Beer Pong in an office setting – not just for fun

I work at the kind of office where people all have titles like Senior Business Head of Global Creativity Strategy, and suchlike, so I didn’t guess when I was re-writing Tom’s bio, that he was in fact, seriously senior. Kind of my boss’s boss senior. Conversation turned, as conversations do, to beer pong. “You any good?” he asked.

“Absolutely!” I replied with confidence, thinking back to my 2 summers-ago victory at throwing beanbags into a board with holes in it.

“Great!” said Tom. I’ve been looking for a partner in the annual company beer pong competition. Let’s do it!” I assumed this wasn’t a real thing, so I let it slide, but a week later, an email from Tom. “I signed us up!” Apparently we had to represent a country, possibly some kind of metaphor for Creative Strategic Global Business or somesuch. Anyway, the UK was taken by one of the 39 other teams taking this whole thing Way more seriously that I expected, so we opted for Western Samoa, and hoped to bring the island a little taste of victory.

“What exactly is beer pong?” asked Jon. It was the salient question.

“It’s where you throw bean bags into holes on a board,” I said, confidently.

“No,” said Jon. “I’m pretty sure it isn’t.”

Thank God for Wikipedia.

“So I have to throw ping pong balls into cups of beer?” That seemed to be about the size and shape of it. “How hard can that be?” turns out; Very.

Beer Pong

This is the part of the story, where, if it was a movie, I would start the Training Montage. See Kate walk out of K-Mart with 2 dozen ping pong balls and a bag of red plastic cups. Laugh as Kate measures the Official Beer Pong Rules distances on her dining room table. Chuckle as Kate sets up a pyramid of cups and begins to throw wildly and inaccurately. Ha! That ping pong ball landed in a cocktail glass on a shelf in the living room! Ho! That ping pong ball landed in Jon’s full mug of cappuccino! See Kate try again.
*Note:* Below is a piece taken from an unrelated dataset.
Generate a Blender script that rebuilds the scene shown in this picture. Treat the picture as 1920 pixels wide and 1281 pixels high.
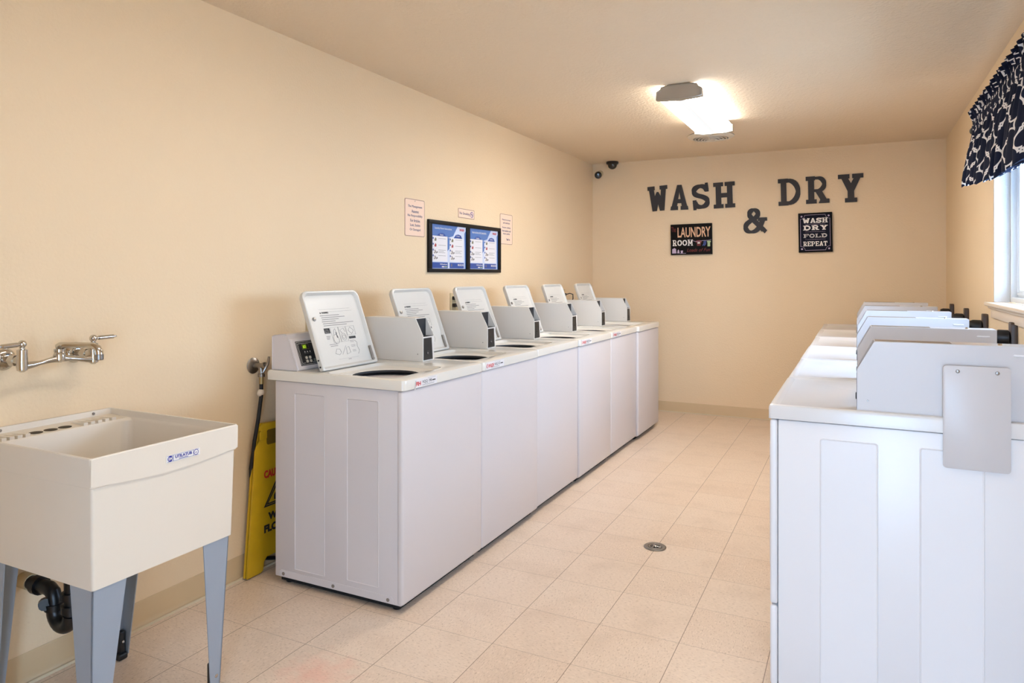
import bpy, bmesh, math, random
from mathutils import Matrix, Vector
random.seed(7)
PI = math.pi
for o in list(bpy.data.objects):
    bpy.data.objects.remove(o)
SC = bpy.context.scene
COL = SC.collection

# ------------------------------------------------------------------ camera
FPX, VPX, HY, CAMZ = 1309.3, 1606.7, 516.0, 1.345
yaw = math.atan((VPX-960)/FPX)
cam = bpy.data.cameras.new('camera'); camo = bpy.data.objects.new('camera', cam); COL.objects.link(camo)
cam.sensor_width = 36.0; cam.lens = FPX/1920*36.0; cam.clip_start = 0.02
cam.shift_y = (HY-640.5)/1920.0
camo.location = (0, 0, CAMZ); camo.rotation_euler = (PI/2, 0, yaw)
SC.camera = camo

# ------------------------------------------------------------------ world, daylight, exposure
SC.view_settings.view_transform = 'Standard'; SC.view_settings.look = 'None'
SC.view_settings.gamma = 1.0; SC.view_settings.use_curve_mapping = False
SC.view_settings.exposure = 0.24
W = bpy.data.worlds.new('world'); SC.world = W; W.use_nodes = True
bg = W.node_tree.nodes['Background']; bg.inputs[0].default_value = (0.50, 0.70, 1.0, 1); bg.inputs[1].default_value = 17.0
LENS_POWER = 72.0

def portal(name, loc, rot, sx, sy):
    l = bpy.data.lights.new(name, 'AREA'); l.shape = 'RECTANGLE'; l.size = sx; l.size_y = sy
    l.cycles.is_portal = True
    o = bpy.data.objects.new(name, l); COL.objects.link(o); o.location = loc; o.rotation_euler = rot
    return o

# ------------------------------------------------------------------ room numbers (metres)
XL, XR, YB, YN, HC = -2.457, 0.672, 6.864, -0.75, 2.493
WY0, WY1, WZ0, WZ1 = 2.95, 4.602, 1.197, 2.08       # window opening in the right wall
DX0, DX1, DZ = -0.32, 0.62, 2.05                     # opening of the added glazed door behind the camera
portal('window_daylight', (XR+0.16, (WY0+WY1)/2, (WZ0+WZ1)/2), (0, PI/2, 0), WZ1-WZ0, WY1-WY0)
portal('added_door_daylight', ((DX0+DX1)/2, YN-0.16, DZ/2), (PI/2, 0, 0), DX1-DX0, DZ)  # guides sky light through the added door

# ------------------------------------------------------------------ materials
def lin(c):
    return tuple(((x/255.0)/12.92 if x/255.0 <= .04045 else (((x/255.0)+.055)/1.055)**2.4) for x in c)
MATS = {}
def mat(name, rgb, rough=.5, metal=0.0, bump=0, bscale=200, var=0.0, vscale=6, spec=.5, coat=0, emit=0, emitc=None):
    if name in MATS: return MATS[name]
    m = bpy.data.materials.new(name); m.use_nodes = True; nt = m.node_tree; N = nt.nodes; L = nt.links
    b = N['Principled BSDF']; c = lin(rgb) + (1,)
    b.inputs['Base Color'].default_value = c; b.inputs['Roughness'].default_value = rough
    b.inputs['Metallic'].default_value = metal; b.inputs['Specular IOR Level'].default_value = spec
    if coat: b.inputs['Coat Weight'].default_value = coat; b.inputs['Coat Roughness'].default_value = .08
    tc = N.new('ShaderNodeTexCoord')
    nz = N.new('ShaderNodeTexNoise'); nz.inputs['Scale'].default_value = vscale; nz.inputs['Detail'].default_value = 4
    L.new(tc.outputs['Object'], nz.inputs['Vector'])
    mx = N.new('ShaderNodeMix'); mx.data_type = 'RGBA'
    mx.inputs[6].default_value = tuple(x*(1-var) for x in c[:3]) + (1,)
    mx.inputs[7].default_value = tuple(min(1, x*(1+var)) for x in c[:3]) + (1,)
    L.new(nz.outputs['Fac'], mx.inputs[0]); L.new(mx.outputs[2], b.inputs['Base Color'])
    if bump:
        n2 = N.new('ShaderNodeTexNoise'); n2.inputs['Scale'].default_value = bscale; n2.inputs['Detail'].default_value = 3
        L.new(tc.outputs['Object'], n2.inputs['Vector'])
        bp = N.new('ShaderNodeBump'); bp.inputs['Strength'].default_value = min(1, bump); bp.inputs['Distance'].default_value = .002 if bump < .4 else .0045
        L.new(n2.outputs['Fac'], bp.inputs['Height']); L.new(bp.outputs[0], b.inputs['Normal'])
    if emit:
        b.inputs['Emission Color'].default_value = lin(emitc or rgb) + (1,); b.inputs['Emission Strength'].default_value = emit
    MATS[name] = m
    return m

WALL = mat('wall_paint', (233, 207, 170), .62, bump=.42, bscale=85, var=.03, vscale=1.5, spec=.4)
CEIL = mat('ceiling_paint', (232, 210, 181), .75, bump=1.0, bscale=60, var=.03, vscale=1.2, spec=.3)
BASE = mat('vinyl_base', (208, 180, 140), .45, var=.06, vscale=5)
BTOE = mat('base_toe', (214, 196, 164), .45)
ENAM = mat('white_enamel', (226, 223, 223), .3, var=.012, vscale=2, spec=.4)
METER = mat('meter_enamel', (198, 192, 190), .3, var=.02, vscale=3, spec=.35)
WENAM = mat('washer_enamel', (209, 200, 197), .3, var=.015, vscale=2, spec=.4)
DTOP = mat('dryer_top_enamel', (212, 208, 205), .24, var=.012, vscale=3, spec=.5)
ENAMT = mat('cream_enamel', (218, 211, 199), .2, var=.02, vscale=3, coat=.4)
GREYE = mat('grey_coin_enamel', (214, 208, 200), .36, var=.02, vscale=4)
LIDM = mat('lid_enamel', (208, 203, 194), .3, var=.05, vscale=5, coat=.2)
BLACK = mat('black_plastic', (22, 21, 22), .4)
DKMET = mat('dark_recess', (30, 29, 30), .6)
PRINT = mat('grey_print', (118, 115, 112), .6)
PRINTD = mat('black_print', (34, 33, 34), .6)
CHROME = mat('chrome', (200, 196, 190), .12, 1.0)
BRUSH = mat('dull_steel', (150, 144, 138), .35, 1.0, var=.1, vscale=40)
RUST = mat('rusty_steel', (138, 128, 118), .6, .3, var=.3, vscale=60)
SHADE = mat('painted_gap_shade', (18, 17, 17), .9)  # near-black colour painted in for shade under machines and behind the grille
PLAS = mat('sink_plastic', (224, 211, 193), .42, var=.03, vscale=4, bump=.1, bscale=60)
LEGM = mat('grey_leg_steel', (152, 160, 170), .42, .1, var=.03, vscale=8)
PIPE = mat('black_pipe', (14, 14, 14), .35)
YEL = mat('yellow_plastic', (204, 164, 26), .4, var=.16, vscale=14)
RED = mat('red_print', (196, 40, 36), .5)
WHITEP = mat('white_print', (232, 226, 218), .6)
NAVY = mat('navy_board', (14, 15, 32), .7, spec=.2, var=.1)
BLKB = mat('black_canvas', (16, 11, 10), .75, spec=.2, var=.15, vscale=30)
LETT = mat('charcoal_letter', (56, 53, 54), .6, spec=.3, var=.06, vscale=20)
SIGNP = mat('sign_pink', (240, 208, 184), .45)
SIGNB = mat('sign_blue_text', (52, 60, 104), .6)
SIGNE = mat('sign_edge', (150, 118, 100), .6)
BEIGE = mat('outlet_beige', (205, 182, 140), .45)
BROWN = mat('brown_plate', (74, 60, 52), .4)
WHTW = mat('window_vinyl', (232, 234, 236), .35)
SILL = mat('sill_paint', (236, 214, 188), .4)
RIMW = mat('fan_grille_paint', (226, 212, 192), .4)
LCD = mat('display_green', (96, 120, 20), .4, emit=.25, emitc=(120, 150, 20))
LCDT = mat('display_digit', (190, 220, 60), .4, emit=.6)
BTN = mat('cream_button', (226, 214, 194), .35)
TAPE = mat('white_tape', (226, 206, 182), .7, var=.1, vscale=60)
POSTB = mat('poster_blue', (84, 118, 176), .35)
POSTD = mat('poster_dark_blue', (44, 78, 150), .35)
POSTL = mat('poster_pale', (200, 208, 226), .35, var=.06, vscale=8)
POSTW = mat('poster_panel', (226, 222, 222), .35)
TAN = mat('tan_label', (150, 128, 104), .5)
SIGNR = mat('dark_red_print', (112, 34, 30), .6)
GRN = mat('pale_green_print', (170, 186, 138), .6)
PEACH = mat('peach_print', (216, 170, 134), .6, var=.2, vscale=60)
PURP = mat('mauve_print', (190, 170, 190), .6)
BLUEP = mat('blue_print', (70, 90, 160), .6)
LBLUE = mat('label_blue', (40, 46, 140), .5)

def floor_material():
    m = bpy.data.materials.new('vinyl_floor_tile'); m.use_nodes = True; nt = m.node_tree; N = nt.nodes; L = nt.links
    b = N['Principled BSDF']
    def math_(op, a, bb=None, c=None):
        n = N.new('ShaderNodeMath'); n.operation = op
        for i, v in enumerate((a, bb, c)):
            if v is None: continue
            if isinstance(v, (int, float)): n.inputs[i].default_value = v
            else: L.new(v, n.inputs[i])
        return n.outputs[0]
    tc = N.new('ShaderNodeTexCoord'); sp = N.new('ShaderNodeSeparateXYZ'); L.new(tc.outputs['Object'], sp.inputs[0])
    T = .3048
    ux = math_('DIVIDE', math_('SUBTRACT', sp.outputs[0], -1.8027), T); uy = math_('DIVIDE', math_('SUBTRACT', sp.outputs[1], 1.9485), T)
    ix = math_('FLOOR', ux); iy = math_('FLOOR', uy)
    fx = math_('SUBTRACT', ux, ix); fy = math_('SUBTRACT', uy, iy)
    ex = math_('MINIMUM', fx, math_('SUBTRACT', 1, fx)); ey = math_('MINIMUM', fy, math_('SUBTRACT', 1, fy))
    e = math_('MINIMUM', ex, ey); seam = math_('MAXIMUM', math_('LESS_THAN', ex, .0042), math_('MULTIPLY', math_('LESS_THAN', ey, .0036), .6))
    # per tile tone
    cmb = N.new('ShaderNodeCombineXYZ'); L.new(ix, cmb.inputs[0]); L.new(iy, cmb.inputs[1])
    wn = N.new('ShaderNodeTexWhiteNoise'); wn.noise_dimensions = '2D'; L.new(cmb.outputs[0], wn.inputs['Vector'])
    # streaks: stretched across one way, swapped on alternate tiles
    par = math_('FLOORED_MODULO', math_('ADD', ix, iy), 2)
    off = math_('MULTIPLY', wn.outputs['Value'], 37)
    sx = math_('ADD', sp.outputs[0], off); sy = sp.outputs[1]
    def streak(swap, scale, th0, th1):
        c = N.new('ShaderNodeCombineXYZ')
        if swap: L.new(math_('MULTIPLY', sx, .35), c.inputs[0]); L.new(sy, c.inputs[1])
        else: L.new(sx, c.inputs[0]); L.new(math_('MULTIPLY', sy, .35), c.inputs[1])
        n = N.new('ShaderNodeTexNoise'); n.inputs['Scale'].default_value = scale; n.inputs['Detail'].default_value = 2; n.inputs['Roughness'].default_value = .55
        L.new(c.outputs[0], n.inputs['Vector'])
        r = N.new('ShaderNodeMapRange'); r.inputs['From Min'].default_value = th0; r.inputs['From Max'].default_value = th1
        L.new(n.outputs['Fac'], r.inputs['Value']); return r.outputs[0]
    def pick(scale, a, bb):
        s0 = streak(False, scale, a, bb); s1 = streak(True, scale, a, bb)
        mx = N.new('ShaderNodeMix'); L.new(par, mx.inputs[0]); L.new(s0, mx.inputs[2]); L.new(s1, mx.inputs[3]); return mx.outputs[0]
    dark = pick(210, .57, .70); lite = pick(150, .54, .68)
    def mixc(fac, c1, c2):
        mx = N.new('ShaderNodeMix'); mx.data_type = 'RGBA'
        for i, v in ((0, fac), (6, c1), (7, c2)):
            if isinstance(v, tuple): mx.inputs[i].default_value = v
            elif isinstance(v, (int, float)): mx.inputs[i].default_value = v
            else: L.new(v, mx.inputs[i])
        return mx.outputs[2]
    c = mixc(wn.outputs['Value'], lin((221, 197, 174)) + (1,), lin((226, 204, 182)) + (1,))
    c = mixc(math_('MULTIPLY', lite, .55), c, lin((240, 218, 196)) + (1,))
    c = mixc(math_('MULTIPLY', dark, .62), c, lin((168, 138, 112)) + (1,))
    gn = N.new('ShaderNodeTexNoise'); gn.inputs['Scale'].default_value = 5; gn.inputs['Detail'].default_value = 5; L.new(tc.outputs['Object'], gn.inputs['Vector'])
    gr = N.new('ShaderNodeMapRange'); gr.inputs['From Min'].default_value = .5; gr.inputs['From Max'].default_value = .75; L.new(gn.outputs['Fac'], gr.inputs['Value'])
    c = mixc(math_('MULTIPLY', gr.outputs[0], .3), c, lin((190, 164, 140)) + (1,))
    # faint pink stain near the sink and scuffs
    d = N.new('ShaderNodeVectorMath'); d.operation = 'DISTANCE'; d.inputs[1].default_value = (-1.64, 1.82, 0)
    L.new(tc.outputs['Object'], d.inputs[0])
    sn = N.new('ShaderNodeTexNoise'); sn.inputs['Scale'].default_value = 18; L.new(tc.outputs['Object'], sn.inputs['Vector'])
    st = N.new('ShaderNodeMapRange'); st.inputs['From Min'].default_value = .15; st.inputs['From Max'].default_value = .0
    L.new(math_('ADD', d.outputs['Value'], math_('MULTIPLY', math_('SUBTRACT', sn.outputs['Fac'], .5), .25)), st.inputs['Value'])
    c = mixc(math_('MULTIPLY', st.outputs[0], .35), c, lin((232, 150, 130)) + (1,))
    c = mixc(math_('MULTIPLY', seam, .8), c, lin((112, 84, 62)) + (1,))
    L.new(c, b.inputs['Base Color'])
    b.inputs['Roughness'].default_value = .38; b.inputs['Specular IOR Level'].default_value = .45
    n3 = N.new('ShaderNodeTexNoise'); n3.inputs['Scale'].default_value = 30; L.new(tc.outputs['Object'], n3.inputs['Vector'])
    bp = N.new('ShaderNodeBump'); bp.inputs['Strength'].default_value = .12; bp.inputs['Distance'].default_value = .002
    L.new(math_('SUBTRACT', n3.outputs['Fac'], seam), bp.inputs['Height']); L.new(bp.outputs[0], b.inputs['Normal'])
    return m
FLOORM = floor_material()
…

Every morning for the 2 weeks before the contest, I set up the cups, and threw balls somewhere in the region of them. Every day Tom would pass me on the way to the photocopier and say something like “Hope you’re ready for this!” or “I’m counting on you Team-y!” or “if you screw this up for me I may well have to fire you!” Actually, in fairness, that might have been more of an implied look, than an actual thing he said.

The night before the contest, I completed my final training session. As balls pinged erratically to the four corners of the apartment one fact became blindingly apparent. I was no better at beer pong now than I had been 2 weeks ago.
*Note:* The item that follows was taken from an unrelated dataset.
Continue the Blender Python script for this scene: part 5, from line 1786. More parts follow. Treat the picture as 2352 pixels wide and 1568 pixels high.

“It’s time to go for confidence and brawn over actually skill,” I told Jon. “I’m going to make us badges. I’m going to come up with a team chant. How about, “Let’s Go Western Samo(a)!” The plan was, to make a whole ton of fuss, which would, ipso facto, distract from the fact that I could no more Beer Pong than I could fly.

Kate

The day arrived. I made team signs for Tom and I to hold as we had our official tournament pictures taken for the official tournament powerpoint. “Are you THE Tom?” asked the guy who took the pictures. “Wow. Big reputation to live up to.“Well, I have won three out of four Office Beer Pong Championships,” said Tom modestly.  Oh dear God.

All day, people I’d never met before in my life wandered up to my desk to wish me luck, or to tell me that this year they’d been training hard and this would be the year they defeated Tom. This did little to improve my mood.

4pm, tension was running high in the office as the 40 Beer Pong pairs assembled in the café, eyeing each other up like sharks, pretending it was no big deal, but knowing in their hearts that it was. “This should be fun!” I said, which was a lie.

“Yes. Because we’re going to WIN!” said Tom, with no obvious side of irony.

It was clearly time to start drinking.

“Sudden death. 3 cups, one ball each” We started. Several rounds of wild bounces, and near misses. And then, the accountants forged ahead with one miles-off miss and one bulls-eye hit.  The ping pong ball literally trembled in my hand. I aimed, threw, and IT WENT IN THE CUP! Tom went next. POW. Hole in one. OMG, we might make it through round one. And then, suddenly our movie montage was over. The accountants went two balls for two cups. We were done. Finished. Out.

Beer Pong

The shock waves rippled through the café. Tom’s out? Oh my God! Tom’s out? Seriously? THE Tom? For Real? “Bad luck, team-y” I tried. He ignored me. I think it very likely I will be fired.